Gigadibs' reasoning resolves itself into this: "_he_ does not believe in dogmas, and he says so. The Bishop cannot believe in them, but does not say so. He is true to his own convictions: the Bishop is not true to his." And the Bishop's defence is as follows.

"Mr. Gigadibs aims at living his own life: in other words, the ideal life. And this means that he is living no life at all. For a man, in order to live, must make the best of the world he is born in; he must adapt himself to its capabilities as a cabin-passenger to those of his cabin. He must not load himself with moral and intellectual fittings which the ship cannot carry, and which will therefore have to be thrown overboard. He (the Bishop) has chosen to live a real life; and has equipped himself accordingly."

"And, supposing he displays what Mr. Gigadibs considers the courage of his convictions, and flings his dogmas overboard,--what will he have gained? Simply that his uncertainty has changed sides. Believing, he had shocks of unbelief. Disbelieving, he will have shocks of belief (note a fine passage, vol. iv. p. 245): since no certainty in these matters is possible."

"But," says Gigadibs; "on that principle, your belief is worth no more than my unbelief."

"Yes," replies the Bishop, "it is worth much more in practice, if no more in theory. Life cannot be carried on by negations. Least

of all will religious negations be tolerated by those we live with. And the more definite the religion affirmed, the better will the purposes of life be advanced by it."

"Not those of a noble life," argues Gigadibs, "nor in the judgment of the best men. You are debasing your standard by living for the many fools who cannot see through you, instead of the wiser few who can."

To which the Bishop replies that he lives according to the nature which God has given him, and which is not so ignoble after all; and that he succeeds with wise men as well as with fools, because they do not see through him either: because their judgment is kept in constant suspension as to whether he can believe what he professes or cannot; whether, in short, he is a knave or a fool. The proposition is vividly illustrated; and a few more obvious sophistries complete this portion of the argument.

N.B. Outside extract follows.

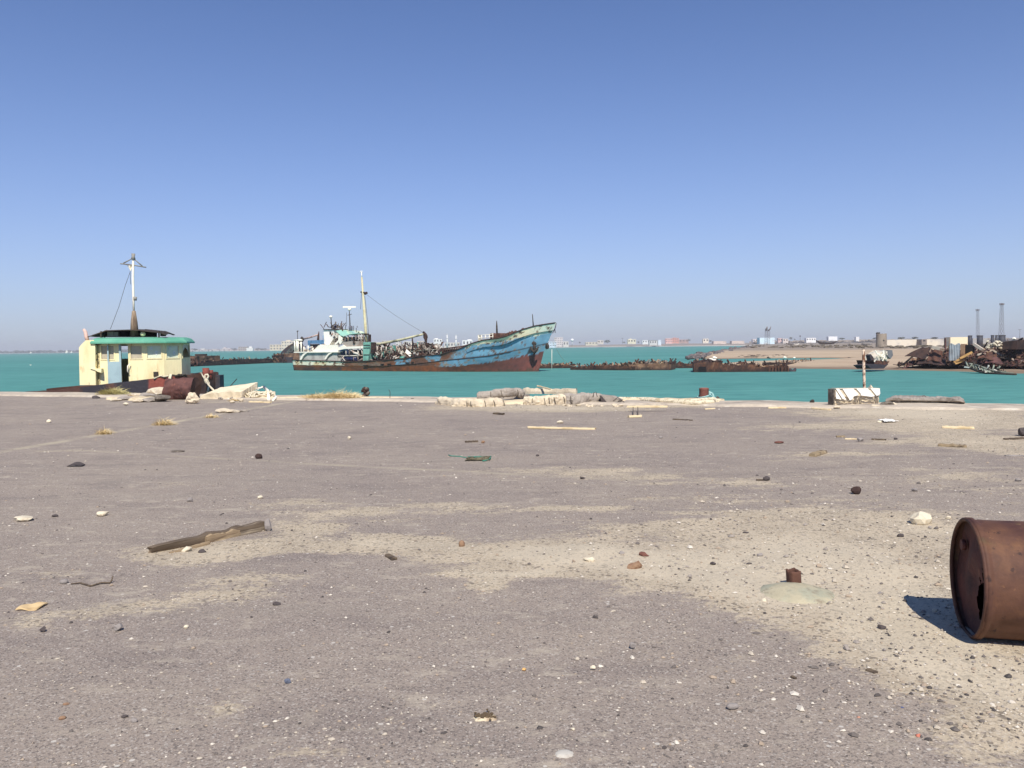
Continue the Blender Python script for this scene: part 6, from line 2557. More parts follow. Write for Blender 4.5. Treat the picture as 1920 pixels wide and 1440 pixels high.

Gigadibs still harps upon the fact that conformity cannot do the work of belief; and the Bishop now changes his ground. "He conforms to Christianity in the _wish_ that it may be true; and he thinks that this wish has all the value of belief, and brings him as near to it as the Creator intends. The human mind cannot bear the full light of truth; and it is only in the struggle with doubt and error that its spiritual powers can be developed." He concedes, in short, that he is much more in earnest than he appeared; and the concession is confirmed when he goes on to declare that we live by our instincts and not by our beliefs. This is proved--he alleges--by such a man as Gigadibs, who has no warrant in his belief for living a moral life, and does so because his instincts compel it. Just so the Bishop's instincts compel a believing life. They demand for him a living, self-proving God (here the doctrine of expediency re-asserts itself), and they tell him that the good things which his position confers are the gift of that God, and intended by Him for his enjoyment. "You," he adds, "who live for something which never is, but always is _to be_, are like a traveller, who casts off, in every country he passes through, the covering that will be too warm for him in the next; and is comfortable nowhen and nowhere."